CNOOC, China's top offshore oil and gas producer, said the investment would go towards building the coal-to-gas plant
with an annual capacity of 4 bn cm of natural gas, and construction of supporting projects including two coal mines
each with an annual output of 10 mm tons, relevant coal washing mills and coal gangue-fired power plants. Apart from
natural gas, the plant will also produce diesel, gasoline and other chemical products, the company added.
It is estimated that the coal-based clean energy project will pull in roughly yuan 26 bn in sales for CNOOC and
Datong combined. But, the company has not disclosed a detailed timetable for the construction and operation of the
plant.
The project aims to tap Datong's vast coal reserves and increase the supply of clean and reliable naturalgas to
Shanxi province and the Bohai Bay Rim area, which covers regions such as Shandong, Liaoning, Hebei and Tianjin,
China's engines of growth.
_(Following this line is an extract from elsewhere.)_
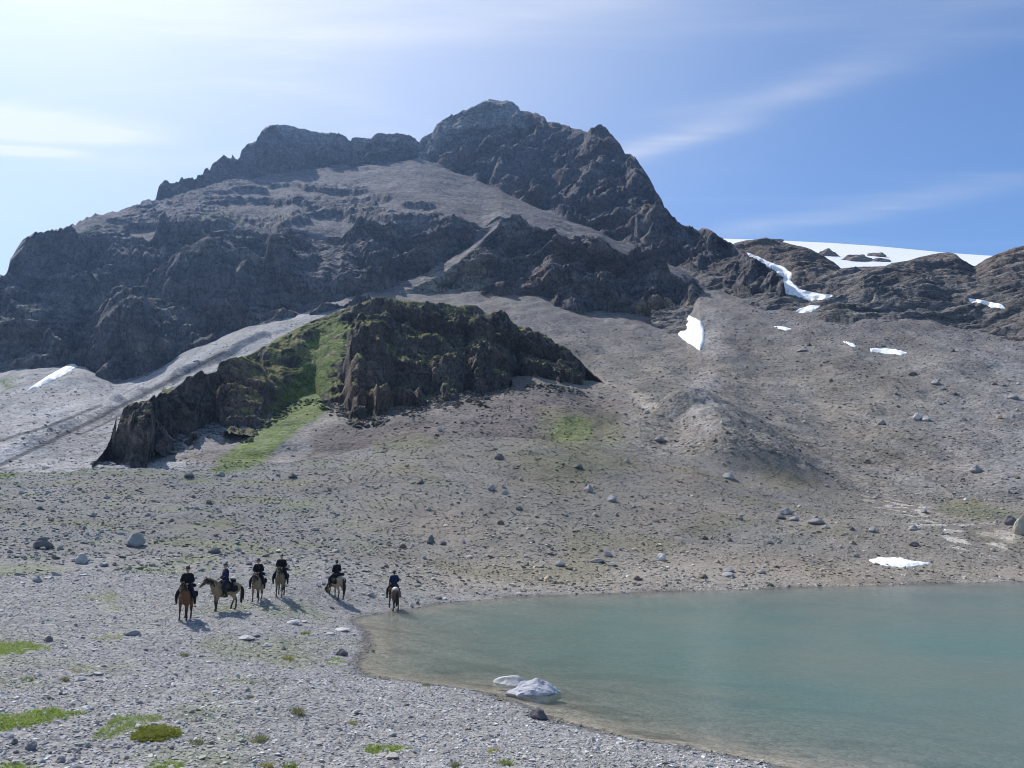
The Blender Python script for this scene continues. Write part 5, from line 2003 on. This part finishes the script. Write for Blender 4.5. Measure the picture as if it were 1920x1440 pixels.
M_COAT = plain_mat('horse coat', (0.2, 0.15, 0.1), 0.62, 0.18, 14.0, 0.35, attr='Col')
M_HAIR = plain_mat('horse hair', (0.018, 0.015, 0.014), 0.65, 0.5, 40.0, 0.3)
M_LEATHER = plain_mat('saddle leather', (0.035, 0.022, 0.016), 0.5, 0.3, 12.0, 0.4)
M_DARKCLOTH = plain_mat('dark cloth', (0.014, 0.014, 0.018), 0.9, 0.3, 18.0, 0.2)
M_WHITECLOTH = plain_mat('white cloth', (0.62, 0.62, 0.64), 0.9, 0.15, 18.0, 0.2)
M_NAVY = plain_mat('navy cloth', (0.016, 0.022, 0.058), 0.9, 0.3, 16.0, 0.2)
M_BLACKCLOTH = plain_mat('black cloth', (0.013, 0.012, 0.016), 0.9, 0.3, 16.0, 0.2)
M_TROUSER = plain_mat('riding trousers', (0.018, 0.018, 0.024), 0.9, 0.3, 20.0, 0.2)
M_BOOT = plain_mat('boot leather', (0.016, 0.012, 0.010), 0.5, 0.3, 10.0, 0.4)
M_SKIN = plain_mat('skin', (0.40, 0.24, 0.17), 0.6, 0.1, 10.0, 0.35)
M_HELM = plain_mat('helmet shell', (0.020, 0.020, 0.024), 0.4, 0.2, 10.0, 0.5)
M_HAT = plain_mat('felt hat', (0.085, 0.062, 0.045), 0.9, 0.2, 14.0, 0.2)
M_EYE = plain_mat('eye', (0.008, 0.006, 0.006), 0.2, 0.1, 10.0, 0.5)
M_STEEL = plain_mat('stirrup steel', (0.35, 0.35, 0.36), 0.35, 0.1, 10.0, 0.6)


def coat_fn(base, points, face, belly, rump=None):
    base, points, face, belly = map(np.array, (base, points, face, belly))

    def fn(co):
        x, y, z = co[:, 0], co[:, 1], co[:, 2]
        c = np.tile(base, (len(co), 1)).astype(float)
        n = fbm(x * 4, y * 4, z * 4, 3)
        c *= (1 + 0.16 * n)[:, None]
        b = sstep(0.92, 0.78, z) * (np.abs(x) < 0.42)
        c = c * (1 - 0.8 * b[:, None]) + belly * 0.8 * b[:, None]
        leg = sstep(0.62, 0.42, z + 0.04 * n) * (x < 0.8)
        c = c * (1 - leg[:, None]) + points * leg[:, None]
        hd = sstep(0.92, 1.15, x + 0.06 * n)
        c = c * (1 - hd[:, None]) + face * hd[:, None]
        if rump is not None:  # sunlight on top of the rump, put into the coat colour
            r = sstep(1.22, 1.36, z + 0.05 * n) * sstep(-0.1, -0.4, x)
            c = c * (1 - r[:, None]) + np.array(rump) * r[:, None]
        return np.clip(c, 0.005, 0.7)
    return fn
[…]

The company said the project would also boost the energy structure in those regions, as
more clean energy would be supplied.
Zhou Shouwei, vice-general manager of CNOOC, said the project could be regarded as a large-scale strategic
cooperation between the oil and gas, and coal industries. Zhou said there was a gap of primary energy efficiency
between China and developed countries, and the development of coal-based clean energy was a very effective way to
improve the country's primary energy efficiency.
Coal accounts for over 70 % of China's primary energy production and consumption. The country's use of the fuel will
likely touch 2.9 bn tons by 2020. Coal-firing-related emissions constitute 80 % of China's annual sulphur dioxide
(SO2) emissions and 70 % of its carbon dioxide (CO2) emissions.
As one of the most advanced ways of clean coal utilization, the coal-to-gas project will also lead to energy savings,
and a clean, highly-efficient and low emission environment.
"The world is going through a financial crisis, but this is the best time to reform and improve the industrial
structure," Zhou said. This project, he said, would be a win-win deal for both oil and gas enterprises and coal
firms.
Nobuo Tanaka, executive head of the International Energy Agency (IEA), had said earlier that China's role in
developing new clean coal technologies was critical as the speed and scale of China's expanding coal use has brought
in a new urgency to deploying the full range of clean coal technologies.
The 11th Five-Year Plan (2006-10) for Coal Industry Development in China requires that the coal industry strengthen
reforms in its industrial structure, take a sustainable path with high utilization rates, and reduce its
environmental impact. Premier Wen Jiabao has also asked for rapid industrialization of clean coal technologies and
strengthening comprehensive utilization of resources, in the government work report speech he delivered at the
opening of the second session of the 11th National People's Congress on March 4.
In addition, in the Chinese government plan to revitalize 10 key industries, it has vowed to curb blind development
of coal chemical processing and suspend approval of projects that only aim to expand production capacity without
regard to environmental impact.
Last year, the central government suspended all coal-to-oil projects. And, two coal-to-fuel projects, which have seen
investments by Shenhua Group, China's largest coal producer, is still in a trial phase.